Given exercise:
Please give back word for word the lines below, from the first one through the one with "return obj(name, bm, mat, parent)".

═════ Dataset records

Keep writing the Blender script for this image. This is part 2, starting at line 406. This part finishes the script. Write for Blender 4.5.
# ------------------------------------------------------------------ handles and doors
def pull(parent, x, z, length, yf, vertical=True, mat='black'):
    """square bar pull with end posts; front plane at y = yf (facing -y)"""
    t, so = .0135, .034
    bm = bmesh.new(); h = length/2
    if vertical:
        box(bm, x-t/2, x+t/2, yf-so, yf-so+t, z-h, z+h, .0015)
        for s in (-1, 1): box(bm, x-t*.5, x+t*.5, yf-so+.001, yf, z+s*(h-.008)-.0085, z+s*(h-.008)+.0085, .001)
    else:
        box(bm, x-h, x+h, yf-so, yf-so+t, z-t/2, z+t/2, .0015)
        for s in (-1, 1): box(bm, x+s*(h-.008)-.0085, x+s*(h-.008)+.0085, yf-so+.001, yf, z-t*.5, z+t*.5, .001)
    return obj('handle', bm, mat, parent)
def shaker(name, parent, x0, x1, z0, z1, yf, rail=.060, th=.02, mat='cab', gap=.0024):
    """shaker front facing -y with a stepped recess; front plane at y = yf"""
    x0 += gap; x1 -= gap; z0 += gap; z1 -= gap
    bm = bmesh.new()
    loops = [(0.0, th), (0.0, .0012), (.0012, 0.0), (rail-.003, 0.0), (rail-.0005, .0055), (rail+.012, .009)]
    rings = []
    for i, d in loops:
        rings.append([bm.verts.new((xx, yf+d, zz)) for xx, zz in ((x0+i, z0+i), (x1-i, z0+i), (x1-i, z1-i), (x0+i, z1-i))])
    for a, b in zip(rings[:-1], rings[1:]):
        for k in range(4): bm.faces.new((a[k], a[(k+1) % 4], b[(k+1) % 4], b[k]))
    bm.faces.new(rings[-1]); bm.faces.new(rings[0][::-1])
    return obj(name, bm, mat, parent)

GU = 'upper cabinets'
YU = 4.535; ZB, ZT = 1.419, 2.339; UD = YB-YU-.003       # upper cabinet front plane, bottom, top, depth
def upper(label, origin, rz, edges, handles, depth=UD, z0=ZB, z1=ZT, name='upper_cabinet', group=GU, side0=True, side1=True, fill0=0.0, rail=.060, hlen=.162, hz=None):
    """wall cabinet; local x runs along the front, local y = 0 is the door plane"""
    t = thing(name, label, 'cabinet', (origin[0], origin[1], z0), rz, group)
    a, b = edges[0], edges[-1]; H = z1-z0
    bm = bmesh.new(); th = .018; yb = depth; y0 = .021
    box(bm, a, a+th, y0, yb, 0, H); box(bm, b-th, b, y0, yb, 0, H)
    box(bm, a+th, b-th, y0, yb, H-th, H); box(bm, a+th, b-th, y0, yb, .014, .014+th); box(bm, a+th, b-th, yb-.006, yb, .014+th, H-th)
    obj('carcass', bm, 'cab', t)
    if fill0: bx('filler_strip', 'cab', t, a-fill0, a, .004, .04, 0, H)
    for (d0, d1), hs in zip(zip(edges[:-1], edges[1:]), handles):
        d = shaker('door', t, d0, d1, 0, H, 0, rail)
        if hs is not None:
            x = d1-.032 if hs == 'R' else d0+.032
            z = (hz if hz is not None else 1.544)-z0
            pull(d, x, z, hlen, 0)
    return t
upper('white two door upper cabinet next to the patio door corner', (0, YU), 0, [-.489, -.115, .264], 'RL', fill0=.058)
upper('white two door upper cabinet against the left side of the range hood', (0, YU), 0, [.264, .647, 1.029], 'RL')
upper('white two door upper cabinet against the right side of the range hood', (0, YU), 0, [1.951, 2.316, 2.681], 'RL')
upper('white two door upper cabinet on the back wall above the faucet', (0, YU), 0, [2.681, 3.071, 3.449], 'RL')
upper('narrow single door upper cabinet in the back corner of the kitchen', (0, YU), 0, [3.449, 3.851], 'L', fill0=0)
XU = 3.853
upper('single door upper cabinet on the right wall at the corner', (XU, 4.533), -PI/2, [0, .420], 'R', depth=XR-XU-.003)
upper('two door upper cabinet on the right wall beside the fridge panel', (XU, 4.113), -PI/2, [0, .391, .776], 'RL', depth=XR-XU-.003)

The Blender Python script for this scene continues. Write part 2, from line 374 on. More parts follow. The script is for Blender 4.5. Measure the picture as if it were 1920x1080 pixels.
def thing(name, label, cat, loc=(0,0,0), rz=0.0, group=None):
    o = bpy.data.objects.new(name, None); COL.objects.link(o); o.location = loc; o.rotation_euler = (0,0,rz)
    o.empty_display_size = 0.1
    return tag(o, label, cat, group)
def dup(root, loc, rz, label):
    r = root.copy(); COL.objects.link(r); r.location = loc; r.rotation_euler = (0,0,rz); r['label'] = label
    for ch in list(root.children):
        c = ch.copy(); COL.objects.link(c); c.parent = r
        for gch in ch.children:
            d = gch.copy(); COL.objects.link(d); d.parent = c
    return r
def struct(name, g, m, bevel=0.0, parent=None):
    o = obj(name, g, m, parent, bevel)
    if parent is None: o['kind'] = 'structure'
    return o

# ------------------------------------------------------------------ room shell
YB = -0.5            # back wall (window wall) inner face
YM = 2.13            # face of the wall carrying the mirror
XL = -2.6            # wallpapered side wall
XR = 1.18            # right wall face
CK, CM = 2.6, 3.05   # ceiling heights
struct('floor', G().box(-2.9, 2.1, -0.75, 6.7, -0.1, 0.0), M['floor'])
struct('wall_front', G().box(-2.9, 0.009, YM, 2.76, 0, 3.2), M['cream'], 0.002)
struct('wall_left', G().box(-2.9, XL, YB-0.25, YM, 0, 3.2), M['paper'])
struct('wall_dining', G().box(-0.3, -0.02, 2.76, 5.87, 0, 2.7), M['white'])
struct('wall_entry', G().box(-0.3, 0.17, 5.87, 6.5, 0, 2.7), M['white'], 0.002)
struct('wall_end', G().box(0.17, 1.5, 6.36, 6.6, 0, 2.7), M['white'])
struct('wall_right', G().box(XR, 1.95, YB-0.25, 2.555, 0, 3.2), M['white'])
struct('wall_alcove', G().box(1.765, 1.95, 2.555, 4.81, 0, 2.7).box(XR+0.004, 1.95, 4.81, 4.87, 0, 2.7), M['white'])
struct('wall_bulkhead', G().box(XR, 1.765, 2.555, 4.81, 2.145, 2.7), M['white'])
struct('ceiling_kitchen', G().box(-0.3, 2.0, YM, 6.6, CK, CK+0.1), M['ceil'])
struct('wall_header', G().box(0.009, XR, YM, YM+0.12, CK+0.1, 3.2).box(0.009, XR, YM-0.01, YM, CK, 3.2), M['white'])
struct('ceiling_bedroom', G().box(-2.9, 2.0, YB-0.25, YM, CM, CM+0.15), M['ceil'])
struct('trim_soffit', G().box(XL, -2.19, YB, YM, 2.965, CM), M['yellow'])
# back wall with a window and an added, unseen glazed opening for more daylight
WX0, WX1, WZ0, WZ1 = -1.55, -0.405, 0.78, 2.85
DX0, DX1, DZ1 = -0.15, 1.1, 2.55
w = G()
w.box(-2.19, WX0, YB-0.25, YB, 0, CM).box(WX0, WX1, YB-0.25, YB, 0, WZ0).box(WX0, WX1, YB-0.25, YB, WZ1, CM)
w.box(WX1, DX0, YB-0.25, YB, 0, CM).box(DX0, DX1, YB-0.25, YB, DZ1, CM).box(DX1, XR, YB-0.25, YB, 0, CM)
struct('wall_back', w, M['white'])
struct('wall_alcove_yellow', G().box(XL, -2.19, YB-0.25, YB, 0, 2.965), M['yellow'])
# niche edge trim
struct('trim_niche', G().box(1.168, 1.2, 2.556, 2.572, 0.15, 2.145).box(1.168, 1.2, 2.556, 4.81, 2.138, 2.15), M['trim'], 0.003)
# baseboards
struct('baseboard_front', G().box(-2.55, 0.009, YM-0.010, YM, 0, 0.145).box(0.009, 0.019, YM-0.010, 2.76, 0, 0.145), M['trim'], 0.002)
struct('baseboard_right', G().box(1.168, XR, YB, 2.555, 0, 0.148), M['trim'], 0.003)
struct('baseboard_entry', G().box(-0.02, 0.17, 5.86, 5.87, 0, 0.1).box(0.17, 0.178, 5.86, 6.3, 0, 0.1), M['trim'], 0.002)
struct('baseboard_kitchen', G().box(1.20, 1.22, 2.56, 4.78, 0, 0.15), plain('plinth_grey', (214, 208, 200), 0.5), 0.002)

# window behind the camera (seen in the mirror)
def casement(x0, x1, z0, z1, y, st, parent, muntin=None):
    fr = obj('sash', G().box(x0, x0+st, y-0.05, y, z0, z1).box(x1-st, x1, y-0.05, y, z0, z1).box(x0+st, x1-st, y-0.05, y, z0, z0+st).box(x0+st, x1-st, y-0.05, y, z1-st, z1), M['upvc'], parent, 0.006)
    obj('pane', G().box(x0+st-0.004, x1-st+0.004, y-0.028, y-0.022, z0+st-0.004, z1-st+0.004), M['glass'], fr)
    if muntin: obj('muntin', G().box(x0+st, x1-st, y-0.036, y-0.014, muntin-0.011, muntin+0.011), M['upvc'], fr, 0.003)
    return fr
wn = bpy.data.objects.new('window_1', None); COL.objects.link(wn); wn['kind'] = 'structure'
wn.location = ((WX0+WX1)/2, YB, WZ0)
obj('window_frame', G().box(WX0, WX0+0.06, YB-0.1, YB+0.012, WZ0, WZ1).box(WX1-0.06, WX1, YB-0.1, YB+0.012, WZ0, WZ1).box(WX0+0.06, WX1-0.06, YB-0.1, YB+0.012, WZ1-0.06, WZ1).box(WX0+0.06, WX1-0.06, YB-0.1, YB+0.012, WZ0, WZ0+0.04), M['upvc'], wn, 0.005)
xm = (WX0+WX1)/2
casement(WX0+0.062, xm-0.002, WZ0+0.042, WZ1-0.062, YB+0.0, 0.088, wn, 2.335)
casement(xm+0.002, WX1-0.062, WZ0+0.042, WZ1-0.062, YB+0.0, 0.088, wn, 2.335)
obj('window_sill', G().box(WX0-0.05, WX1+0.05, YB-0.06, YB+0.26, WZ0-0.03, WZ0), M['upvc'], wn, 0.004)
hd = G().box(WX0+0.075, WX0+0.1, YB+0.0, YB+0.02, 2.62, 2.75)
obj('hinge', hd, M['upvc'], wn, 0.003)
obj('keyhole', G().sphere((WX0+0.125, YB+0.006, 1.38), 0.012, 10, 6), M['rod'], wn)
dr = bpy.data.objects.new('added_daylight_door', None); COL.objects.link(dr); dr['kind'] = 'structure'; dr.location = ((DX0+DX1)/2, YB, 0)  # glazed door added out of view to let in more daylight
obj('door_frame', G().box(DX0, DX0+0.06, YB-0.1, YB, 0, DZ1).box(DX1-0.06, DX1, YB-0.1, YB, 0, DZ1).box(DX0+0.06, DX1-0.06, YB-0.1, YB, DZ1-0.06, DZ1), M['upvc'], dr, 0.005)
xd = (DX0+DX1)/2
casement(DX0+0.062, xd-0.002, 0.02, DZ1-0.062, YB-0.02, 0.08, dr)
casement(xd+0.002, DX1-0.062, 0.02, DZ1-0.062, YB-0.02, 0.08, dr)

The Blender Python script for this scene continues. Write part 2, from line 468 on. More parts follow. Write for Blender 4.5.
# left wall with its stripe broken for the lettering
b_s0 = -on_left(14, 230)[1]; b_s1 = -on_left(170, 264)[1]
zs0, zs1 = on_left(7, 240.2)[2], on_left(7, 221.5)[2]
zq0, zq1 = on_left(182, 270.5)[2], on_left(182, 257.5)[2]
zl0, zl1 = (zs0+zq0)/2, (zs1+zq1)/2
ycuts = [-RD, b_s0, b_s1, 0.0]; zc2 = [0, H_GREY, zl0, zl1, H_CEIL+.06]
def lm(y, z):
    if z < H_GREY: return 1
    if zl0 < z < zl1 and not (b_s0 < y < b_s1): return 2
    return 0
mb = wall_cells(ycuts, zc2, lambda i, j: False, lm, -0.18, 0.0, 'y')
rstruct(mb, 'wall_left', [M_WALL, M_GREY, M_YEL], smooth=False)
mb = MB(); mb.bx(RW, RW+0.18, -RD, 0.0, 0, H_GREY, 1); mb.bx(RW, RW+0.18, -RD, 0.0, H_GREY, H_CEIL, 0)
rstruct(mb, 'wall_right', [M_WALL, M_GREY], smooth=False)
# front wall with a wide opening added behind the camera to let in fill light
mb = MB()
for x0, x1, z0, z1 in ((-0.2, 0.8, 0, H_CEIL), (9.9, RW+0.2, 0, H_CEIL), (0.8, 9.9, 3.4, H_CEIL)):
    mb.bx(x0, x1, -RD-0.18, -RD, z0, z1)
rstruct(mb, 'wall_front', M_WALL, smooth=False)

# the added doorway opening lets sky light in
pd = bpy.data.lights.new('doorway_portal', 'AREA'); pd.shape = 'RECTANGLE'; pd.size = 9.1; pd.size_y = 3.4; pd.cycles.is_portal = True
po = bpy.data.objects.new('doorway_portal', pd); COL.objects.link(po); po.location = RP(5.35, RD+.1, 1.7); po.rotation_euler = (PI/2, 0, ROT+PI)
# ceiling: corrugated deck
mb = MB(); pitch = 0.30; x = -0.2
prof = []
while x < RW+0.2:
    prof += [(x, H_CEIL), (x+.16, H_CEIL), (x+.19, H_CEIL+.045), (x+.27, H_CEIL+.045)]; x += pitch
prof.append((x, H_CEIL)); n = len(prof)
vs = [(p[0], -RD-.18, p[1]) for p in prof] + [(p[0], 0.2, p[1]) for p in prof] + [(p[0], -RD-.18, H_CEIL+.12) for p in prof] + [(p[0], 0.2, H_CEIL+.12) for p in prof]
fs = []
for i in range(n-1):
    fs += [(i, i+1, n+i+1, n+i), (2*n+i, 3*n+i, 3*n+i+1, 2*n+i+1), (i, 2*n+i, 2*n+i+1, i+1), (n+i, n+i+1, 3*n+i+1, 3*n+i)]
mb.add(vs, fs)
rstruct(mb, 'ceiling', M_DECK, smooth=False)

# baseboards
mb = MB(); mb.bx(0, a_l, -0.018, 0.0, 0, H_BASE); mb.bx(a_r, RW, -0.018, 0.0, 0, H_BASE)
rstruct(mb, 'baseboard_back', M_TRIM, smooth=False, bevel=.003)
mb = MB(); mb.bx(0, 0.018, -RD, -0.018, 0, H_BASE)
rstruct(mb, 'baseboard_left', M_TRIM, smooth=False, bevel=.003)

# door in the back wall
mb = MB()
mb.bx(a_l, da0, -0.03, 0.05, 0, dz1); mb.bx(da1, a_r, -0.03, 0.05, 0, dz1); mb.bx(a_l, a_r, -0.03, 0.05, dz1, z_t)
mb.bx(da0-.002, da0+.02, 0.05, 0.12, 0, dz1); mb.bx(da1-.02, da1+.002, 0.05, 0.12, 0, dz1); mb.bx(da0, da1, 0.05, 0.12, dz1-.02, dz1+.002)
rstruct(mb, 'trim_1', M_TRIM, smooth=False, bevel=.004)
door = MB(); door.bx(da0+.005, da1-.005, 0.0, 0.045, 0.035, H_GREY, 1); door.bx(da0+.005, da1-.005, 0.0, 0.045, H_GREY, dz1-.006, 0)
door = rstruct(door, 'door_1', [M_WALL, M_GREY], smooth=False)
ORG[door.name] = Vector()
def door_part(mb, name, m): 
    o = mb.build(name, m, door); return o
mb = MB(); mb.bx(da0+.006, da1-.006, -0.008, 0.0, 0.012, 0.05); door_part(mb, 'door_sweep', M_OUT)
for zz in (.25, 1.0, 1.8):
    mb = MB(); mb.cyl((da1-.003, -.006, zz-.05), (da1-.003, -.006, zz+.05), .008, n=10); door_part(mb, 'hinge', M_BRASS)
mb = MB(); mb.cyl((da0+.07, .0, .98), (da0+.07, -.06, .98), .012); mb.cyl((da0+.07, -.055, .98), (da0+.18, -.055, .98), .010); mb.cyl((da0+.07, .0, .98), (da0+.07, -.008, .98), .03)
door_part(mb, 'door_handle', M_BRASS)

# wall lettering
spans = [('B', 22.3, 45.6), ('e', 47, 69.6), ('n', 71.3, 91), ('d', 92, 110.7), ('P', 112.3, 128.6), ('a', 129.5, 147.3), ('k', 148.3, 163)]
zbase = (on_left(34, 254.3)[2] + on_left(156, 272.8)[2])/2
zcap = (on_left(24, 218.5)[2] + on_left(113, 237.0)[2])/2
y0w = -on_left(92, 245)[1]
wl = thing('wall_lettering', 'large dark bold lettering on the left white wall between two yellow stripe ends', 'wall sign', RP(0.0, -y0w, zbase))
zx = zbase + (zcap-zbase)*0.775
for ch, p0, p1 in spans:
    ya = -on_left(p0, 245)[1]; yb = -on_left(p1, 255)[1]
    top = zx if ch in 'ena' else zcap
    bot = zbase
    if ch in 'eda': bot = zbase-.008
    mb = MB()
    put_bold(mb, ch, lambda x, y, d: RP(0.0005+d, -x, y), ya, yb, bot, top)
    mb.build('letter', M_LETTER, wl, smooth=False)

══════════

Complete response:
Keep writing the Blender script for this image. This is part 2, starting at line 406. This part finishes the script. Write for Blender 4.5.
# ------------------------------------------------------------------ handles and doors
def pull(parent, x, z, length, yf, vertical=True, mat='black'):
    """square bar pull with end posts; front plane at y = yf (facing -y)"""
    t, so = .0135, .034
    bm = bmesh.new(); h = length/2
    if vertical:
        box(bm, x-t/2, x+t/2, yf-so, yf-so+t, z-h, z+h, .0015)
        for s in (-1, 1): box(bm, x-t*.5, x+t*.5, yf-so+.001, yf, z+s*(h-.008)-.0085, z+s*(h-.008)+.0085, .001)
    else:
        box(bm, x-h, x+h, yf-so, yf-so+t, z-t/2, z+t/2, .0015)
        for s in (-1, 1): box(bm, x+s*(h-.008)-.0085, x+s*(h-.008)+.0085, yf-so+.001, yf, z-t*.5, z+t*.5, .001)
    return obj('handle', bm, mat, parent)
def shaker(name, parent, x0, x1, z0, z1, yf, rail=.060, th=.02, mat='cab', gap=.0024):
    """shaker front facing -y with a stepped recess; front plane at y = yf"""
    x0 += gap; x1 -= gap; z0 += gap; z1 -= gap
    bm = bmesh.new()
    loops = [(0.0, th), (0.0, .0012), (.0012, 0.0), (rail-.003, 0.0), (rail-.0005, .0055), (rail+.012, .009)]
    rings = []
    for i, d in loops:
        rings.append([bm.verts.new((xx, yf+d, zz)) for xx, zz in ((x0+i, z0+i), (x1-i, z0+i), (x1-i, z1-i), (x0+i, z1-i))])
    for a, b in zip(rings[:-1], rings[1:]):
        for k in range(4): bm.faces.new((a[k], a[(k+1) % 4], b[(k+1) % 4], b[k]))
    bm.faces.new(rings[-1]); bm.faces.new(rings[0][::-1])
    return obj(name, bm, mat, parent)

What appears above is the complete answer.